SCOTUS Still Hasn’t Scheduled Some Of Its Biggest Cases

Kevin Daley | Supreme Court Reporter

The U.S. Supreme Court has yet to schedule oral arguments for three of the most high profile cases it will hear this term.

The Court released its December schedule Friday, again declining to schedule oral arguments in Trinity Lutheran Church v. Pauley, Murr v. Wisconsin, and Microsoft Corporation v. Baker, all cases on which the justices may split along ideological lines.

Trinity Lutheran is a free exercise and equal protection clause case, while Microsoft gives the justices the unenviable tasks of sorting out key class action and jurisdictional questions. Murr is perhaps the most significant takings clause case since Kelo v. City of New London.

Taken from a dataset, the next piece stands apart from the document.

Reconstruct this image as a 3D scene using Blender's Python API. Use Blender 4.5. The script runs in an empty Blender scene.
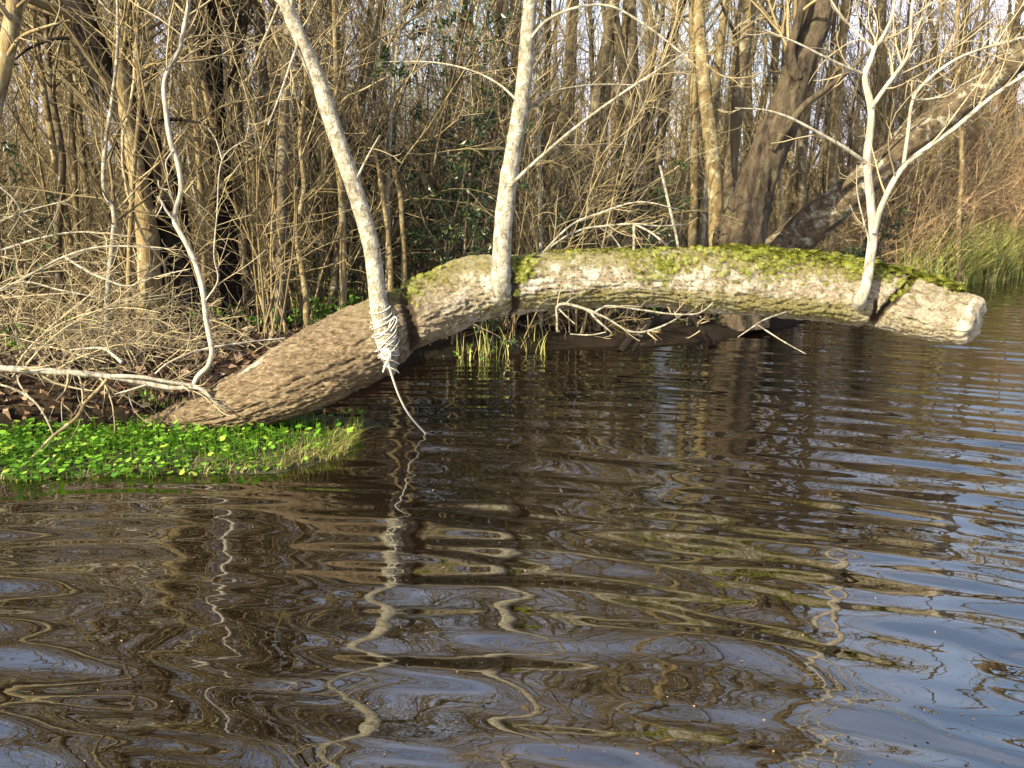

During the December sitting, the Court will hear eight hours of oral argument over six days. The justices themselves do not set their argument schedule, though it is possible (indeed, likely) that they have asked the Court’s administrative personnel to delay certain cases for the time being. Their decision not to schedule these cases is especially surprising since all were granted in January and have been fully briefed for several months. It is highly unusual that a hearing would be delayed so long after the parties have finished filing their cases.

Though some may find the Court’s continued hesitation to take up controversial matters without a full panel troubling, some scholars find virtue in its a narrow, fairly benign docket. A number of law professors have endorsed reducing the size of the Court from nine justices to a smaller figure. Though there is division as to the court’s ideal composition, all feel a smaller Supreme Court would reduce judicial adventurism and promote restraint. (RELATED: Law Professors: Smaller SCOTUS Is Probably Better For Everyone)

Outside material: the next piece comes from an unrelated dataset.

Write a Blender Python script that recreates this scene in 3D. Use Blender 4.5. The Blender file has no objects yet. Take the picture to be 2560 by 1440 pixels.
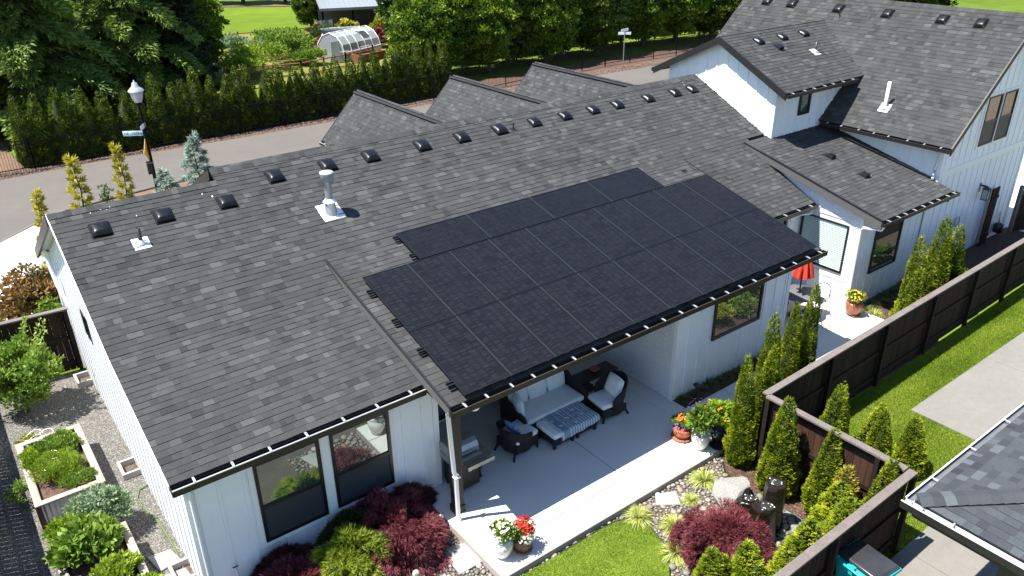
import bpy, math, random
import numpy as np
from mathutils import Matrix, Vector
from math import radians, sin, cos, pi, sqrt

# ------------------------------------------------------------------ camera, world, sun, exposure
SC = bpy.context.scene
COL = SC.collection
CAM = (-1.78788, -11.25382, 10.93); YAW, PITCH, ROLL, FPX = 0.64754, 0.45973, -0.01071, 1978.441
def cam_axes():
    f = np.array([sin(YAW)*cos(PITCH), cos(YAW)*cos(PITCH), -sin(PITCH)])
    r = np.array([cos(YAW), -sin(YAW), 0.]); u = np.cross(r, f)
    return cos(ROLL)*r + sin(ROLL)*u, -sin(ROLL)*r + cos(ROLL)*u, f
_r, _u, _f = cam_axes()
cd = bpy.data.cameras.new('camera'); cam = bpy.data.objects.new('camera', cd); COL.objects.link(cam)
cd.sensor_width = 36; cd.lens = 36*FPX/2560; cd.clip_end = 1500; cd.clip_start = .1
cam.matrix_world = Matrix(((_r[0], _u[0], -_f[0], CAM[0]), (_r[1], _u[1], -_f[1], CAM[1]), (_r[2], _u[2], -_f[2], CAM[2]), (0, 0, 0, 1)))
SC.camera = cam
TR = Vector((.43, -.17, -1)).normalized()            # the way sunlight travels
W = bpy.data.worlds.new('World'); SC.world = W; W.use_nodes = True
nt = W.node_tree; bg = nt.nodes['Background']
sk = nt.nodes.new('ShaderNodeTexSky'); sk.sky_type = 'NISHITA'; sk.sun_disc = False
sk.sun_elevation = math.asin(-TR.z); sk.sun_rotation = math.atan2(-TR.x, -TR.y)
sk.air_density = 1.0; sk.dust_density = .2; sk.ozone_density = 3.0
nt.links.new(sk.outputs[0], bg.inputs[0]); bg.inputs[1].default_value = .092
sd = bpy.data.lights.new('sun', 'SUN'); sd.energy = 5.0; sd.angle = radians(.5); sd.color = (1, .965, .91)
so = bpy.data.objects.new('sun', sd); COL.objects.link(so)
so.rotation_euler = TR.to_track_quat('-Z', 'Y').to_euler(); so.location = (-20, 10, 40)
vs = SC.view_settings; vs.view_transform = 'Standard'; vs.look = 'None'; vs.gamma = 1; vs.use_curve_mapping = False; vs.exposure = 1.38
SC.cycles.max_bounces = 5; SC.cycles.diffuse_bounces = 3; SC.cycles.glossy_bounces = 3
SC.cycles.transparent_max_bounces = 10; SC.cycles.caustics_reflective = False; SC.cycles.caustics_refractive = False

rng = np.random.default_rng(7); R = random.Random(3)

# ------------------------------------------------------------------ materials
def mat(name, col, rough=.7, metal=0, noise=None, bump=None, spec=.5, tint=None, trans=0, coat=0, scale=1, stretch=None):
    """noise=(scale, amount) mottles the colour; bump=(scale, strength); tint=[(pos,col)..] ramps the 'tint' attribute"""
    m = bpy.data.materials.new(name); m.use_nodes = True; t = m.node_tree; n = t.nodes; b = n['Principled BSDF']
    L = t.links.new
    b.inputs['Base Color'].default_value = (*col, 1); b.inputs['Roughness'].default_value = rough
    b.inputs['Metallic'].default_value = metal; b.inputs['Specular IOR Level'].default_value = spec
    b.inputs['Coat Weight'].default_value = coat
    src = None
    if tint:
        a = n.new('ShaderNodeAttribute'); a.attribute_name = 'tint'; r = n.new('ShaderNodeValToRGB'); L(a.outputs['Fac'], r.inputs[0])
        e = r.color_ramp.elements
        while len(e) < len(tint): e.new(.5)
        for k, (p, c) in enumerate(tint): e[k].position = p; e[k].color = (*c, 1)
        src = r.outputs[0]
    if noise or bump:
        tc = n.new('ShaderNodeTexCoord'); mp = n.new('ShaderNodeMapping'); L(tc.outputs['Object'], mp.inputs[0])
        if stretch: mp.inputs['Scale'].default_value = stretch
    if noise:
        for (sc_, am) in (noise if isinstance(noise, list) else [noise]):
            z = n.new('ShaderNodeTexNoise'); z.inputs['Scale'].default_value = sc_; z.inputs['Detail'].default_value = 5; z.inputs['Roughness'].default_value = .6
            L(mp.outputs[0], z.inputs[0])
            mr = n.new('ShaderNodeMapRange'); mr.inputs[1].default_value = .3; mr.inputs[2].default_value = .7
            mr.inputs[3].default_value = 1-am; mr.inputs[4].default_value = 1+am; L(z.outputs['Fac'], mr.inputs[0])
            mx = n.new('ShaderNodeVectorMath'); mx.operation = 'SCALE'
            if src: L(src, mx.inputs[0])
            else: mx.inputs[0].default_value = col
            L(mr.outputs[0], mx.inputs['Scale']); src = mx.outputs[0]
    if src: L(src, b.inputs['Base Color'])
    if bump:
        z = n.new('ShaderNodeTexNoise'); z.inputs['Scale'].default_value = bump[0]; z.inputs['Detail'].default_value = 4; L(mp.outputs[0], z.inputs[0])
        bp = n.new('ShaderNodeBump'); bp.inputs['Strength'].default_value = bump[1]; bp.inputs['Distance'].default_value = .02
        L(z.outputs['Fac'], bp.inputs['Height']); L(bp.outputs[0], b.inputs['Normal'])
    if trans:
        tr = n.new('ShaderNodeBsdfTranslucent'); mixs = n.new('ShaderNodeMixShader'); mixs.inputs[0].default_value = trans
        if src: L(src, tr.inputs[0])
        else: tr.inputs[0].default_value = (*col, 1)
        L(b.outputs[0], mixs.inputs[1]); L(tr.outputs[0], mixs.inputs[2]); L(mixs.outputs[0], n['Material Output'].inputs[0])
    return m
def leafmat(name, dark, mid, light, trans=.25, rough=.55):
    return mat(name, mid, rough, tint=[(0, dark), (.5, mid), (1, light)], trans=trans, spec=.25)
M = {}
M['shingle'] = mat('asphalt shingle', (.06, .06, .06), .93, tint=[(0, (.030, .0308, .0312)), (.35, (.040, .0412, .0408)), (.6, (.0465, .048, .047)), (.8, (.054, .0562, .0545)), (1, (.066, .0692, .0665))], noise=[(45, .16), (.6, .13)], spec=.2)
M['shingle_blue'] = mat('blue grey shingle', (.06, .06, .07), .9, tint=[(0, (.028, .030, .035)), (.4, (.041, .045, .051)), (.75, (.056, .063, .069)), (1, (.075, .083, .090))], noise=[(60, .16), (.7, .10)], spec=.2)
M['deck'] = mat('roof underlay', (.018, .018, .019), .95)
M['white'] = mat('white painted siding', (.80, .81, .82), .55, noise=[(3, .03), (.4, .05), (11, .02)], stretch=(1, 1, .35))
M['brick'] = mat('white painted brick', (.72, .73, .74), .6, noise=(14, .06), bump=(50, .35))
M['mortar'] = mat('painted mortar', (.6, .61, .62), .8, noise=(14, .06))
M['trim'] = mat('white trim', (.78, .78, .77), .5)
M['black'] = mat('black painted trim', (.012, .011, .011), .45, noise=(8, .2))
M['gutter'] = mat('dark bronze gutter', (.014, .012, .011), .42)
M['gutter_lip'] = mat('bronze gutter lip', (.05, .043, .035), .35, metal=.3)
M['alu'] = mat('bright aluminium', (.8, .8, .8), .3, metal=.7)
M['galv'] = mat('galvanised steel', (.45, .48, .52), .25, metal=.6, noise=(12, .08))
M['flash'] = mat('zinc flashing', (.72, .74, .76), .4, metal=.4)
M['vent'] = mat('black vent plastic', (.006, .007, .008), .36, spec=.28, noise=(9, .3))
M['pvc'] = mat('white plastic pipe', (.8, .8, .78), .4)
M['frame'] = mat('black window frame', (.009, .009, .01), .35)
M['soffit'] = mat('grey soffit', (.09, .085, .08), .7)
M['post'] = mat('dark stained post', (.028, .02, .015), .7, noise=[(2, .3), (20, .35)], stretch=(6, 6, .6), bump=(20, .4))
M['concrete'] = mat('pale concrete', (.60, .575, .53), .85, noise=[(1.2, .05), (30, .04)])
M['concrete_side'] = mat('concrete edge', (.34, .30, .26), .9, noise=(8, .12))
M['concrete_grey'] = mat('exposed aggregate concrete', (.165, .155, .137), .9, noise=[(.8, .07), (6, .06), (90, .2)], bump=(60, .2))
M['paver'] = mat('stone paver', (.30, .29, .265), .85, noise=[(3, .06), (40, .08)], bump=(60, .25))
M['asphalt'] = mat('road asphalt', (.100, .089, .077), .9, noise=[(.25, .09), (2.5, .04), (40, .1)], bump=(90, .3))
M['kerb'] = mat('kerb concrete', (.13, .12, .10), .9, noise=(5, .1))
M['mulch'] = mat('bark mulch', (.055, .03, .018), .95, noise=[(25, .35), (3, .15)], bump=(40, .9))
M['soil'] = mat('reddish soil', (.085, .048, .032), .95, noise=[(12, .4), (1, .2)], bump=(30, .7))
M['drysoil'] = mat('dry needle soil', (.13, .078, .048), .95, noise=[(12, .3), (1, .2)], bump=(30, .7))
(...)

There is a second explanation for the delay — it’s possible the Court could dismiss one or all of the cases if the late Justice Antonin Scalia provided the fourth vote to hear the case. When deciding which cases to accept, the justices follow the so-called Rule of Four — if four justices vote in favor of hearing the case, they accept the petition. If Scalia provided the fourth vote in any or all of the cases, it is possible the Court would dismiss the cases.